G.T.’s eldest son Oliver, a gallant airman during the First World War, died tragically on 10th November 1918, and his daughter Peggy married a New Zealander, Bill Hamilton, and went to live there in the 1920’s. But Pepperdon was still very much a family holiday home, shared by younger generations. Clarrie Colwill tells of how G.T.’s nephews, Philip and Lionel Wills (my father), used to arrive by plane, on a field at Lewdons which Clarrie’s father, a former airman, helped to prepare.
Thomas Wills ran the estate until his wife died in 1930, but he had been crippled with arthritis for some time, and used to ride round in a ‘jingo’, a pony and trap. Though the farm children used to welcome the offer of a ride in it, they quickly realised, when they came to a gate and were told to ‘hop out and open it’, the purpose behind this beneficence. Unable to manage on his own, Thomas went to live with his daughter at Steward Farm, but later went to the ‘Infirmary’ at Newton Abbot, where he died in 1937.
After Thomas left, the farms were tenanted. Mr. Northway leased Pepperdon for a while, and Mr. Dark leased Ludons, but the latter was a poor tenant and only lasted a couple of years. A Mr. Oldrieve, a butcher from Dartmouth, became tenant of both, though he never lived there and had a manager called Mr. Soby. In 1937 or 38 he gave up, and the Prices took Pepperdon, and Mr. Partridge took Lewdons. Also at this time, G.T.’s son, Matthew, had a go at managing the estate, which has given rise to a rich seam of hilarious and affectionate Matthew stories in Moretonhampstead. He was obviously a great character, though both he and his sister Lucy were deaf and dumb.
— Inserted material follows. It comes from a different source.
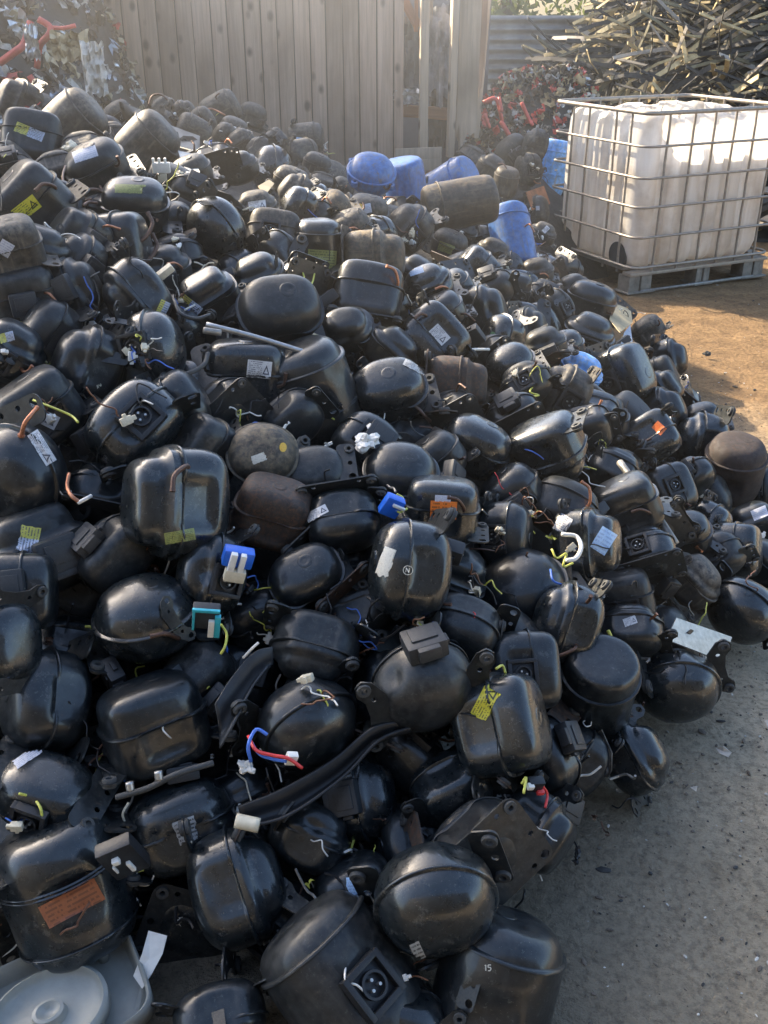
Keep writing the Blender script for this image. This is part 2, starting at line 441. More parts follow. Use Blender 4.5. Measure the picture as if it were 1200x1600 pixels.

George Tarlton Wills died in 1938, and in his will he bequeathed Pepperdon, and Lewdons to his daughter Peggy Hamilton, and if she didn’t want it, then to Matthew. His will seems to indicate that the house was perhaps giving cause for concern, for a proviso said that whoever inherited would ‘within two years of the date of my death enter into a binding contract for the demolition of Pepperdon House and the erection of another residence on the site thereof or for renovating restoring and modernising the present Pepperdon House’ could have £6000 for the project. In those days, £6000 was a great deal of money, so the house must have been in pretty poor condition.
He also left money to the retainers. ‘I bequeath to my Bailiffs George Baker and S.J.Colwill and to Mrs. George Baker the wife of George Baker the sum of One Hundred pounds’, and in a later codicil he left fifty pounds to Amy Prouse, of Pepperdon Farm. Mrs. Baker -or Lizzie had a twin sister called Annie Carter who went to New Zealand with the Hamiltons in about 1925, and became ‘adored second mother’ to the children. Lizzie’s daughter Esther married Eric Prowse, whose sister was the Amy Prouse mentioned above.
In spite of the condition of the house, the family continued to use it, and when War broke out, a number of us were evacuated there. Later it was used as a safe haven for some employees of George Wills and Sons. In the emergency, Pepperdon Mine was reopened, and as the seam ran under the estate, it had to pay royalties. Sidney Colwill used to go to Moretonhampstead station to see the ores weighed, and make a record of what was due.Because of the War, the rebuilding could not be carried out, and in 1945 Peggy Hamilton, hearing that it was in bad condition, sold it. It was eventually bought by Mr. Frank Keep, whose son John Keep and his wife Beryl now own it.’ [Peter Wills, May 2000.]